Wednesday, April 8, 2009

Did the Democrats Cause the Recession?

A view contrarian to the typical 'blame Bush' mentality. Some reasons why the Democrats, who controlled Congress since January 2007 (well before the recession started), have major responsibility for the recession that we are now enduring:

- The Dems passed a minimum wage in 2007, and within 12 months job growth stopped and job losses started mounting.
- The Dems covered for Fannie Mae in 2005 when the issue of oversight in the loans they secured was raised; doing so enabled Fannie to gorge on sub-prime loans
- The Dems fought for restrictions on drilling offshore and they attacked oil co CEOS; it gave OPEC the green light to jack up oil prices via restricting supply, knowing we would do nothing about it except attack our own Oil cos with exploration-restricting higher taxes!
- The Dems signalled in 2007 that we would end the Bush tax cuts; That meant long-term investor sentiment would be worse; it meant a recession loomed and it was only a matter of time. This killed the bull market.
- The Dems pushed for phony "check-in-the-mail" stimulus in Dec 2007 and rejected pro-growth agenda items.
- The Dems increased spending rapidly in 2007 and 2008, overspending in every possible area and forcing Bush to veto multiple pork-filled bills; even despite the vetoes a huge number of earmarks and pork was passed. This gave the Fed less flexibility early on as they were worried about inflation and deficits.
- The Dems wanted failure at home and abroad to stick around bush’s neck so they constantly ‘talked down’ the economy, to the point where in June 2008 Sen Schumer caused a run on IndyMac bank with his comments, and it forced FDIC takeover of the bank. In October 2008, Sen Reid made similar dangerous comments about the insurance companies.
- Higher taxes on corporations, on hedge funds, on smokers, cutting back on ‘loopholes’ aka investment tax breaks, and of course the tax hikes targetting the oil industry - all together, it is harmful to economic activity and jobs; and as mentioned more tax hikes awaint around the corner and investors have trimmed sails in anticipation.
- the uncertainty the Dems created by pushing for ‘mortgage cramdowns’ has been damaging to the secondary market for mortgage securities, a key underlying problem that caused the financial crisis. When Barney Frank and others in 2008 decided to ‘bail out’ deadbeat mortgage holders, they threatened things that make the value of those CMO (collateralized mortgaged obligations) less certain.
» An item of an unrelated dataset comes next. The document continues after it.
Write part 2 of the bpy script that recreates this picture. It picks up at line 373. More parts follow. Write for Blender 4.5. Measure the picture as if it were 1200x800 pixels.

Markets hate uncertainty and the markets soured further.
- The october 2008 bailout included things, written by Dems Barney frank and Chris Dodd, that added to uncertainty and made the financial sector less secure and certain. The Dems are meddlers who took away with one hand what they were giving with another.
- They raised the ethanol mandate which set off a huge run on grain prices globally which in turn made beef and chicken go up in price. This also bankrupted at least one company, Pilgrims Pride (look it up) and damaged many other companies. The ethanol mandate and other feel-good Green subsidies created economic dislocation and inefficiencies.

Each thing the Dems did in 2007 and 2008 helped weaken the economy, an economy which was weak trying to digest the housing bubble bursting. taken together, the Democrats’ agenda was the ‘straw that broke the camels back’ that tipped us into Lehman bankrupcy and then unraveling of the financial markets.

Democrats in charge of Congress went about attacking business and corporations and the free market. As a result, the Democrats have created an environment that is hostile to job creation and economic growth. This recession has many causes, but the actions of the Democrats in Congress contributed and that should not be understated.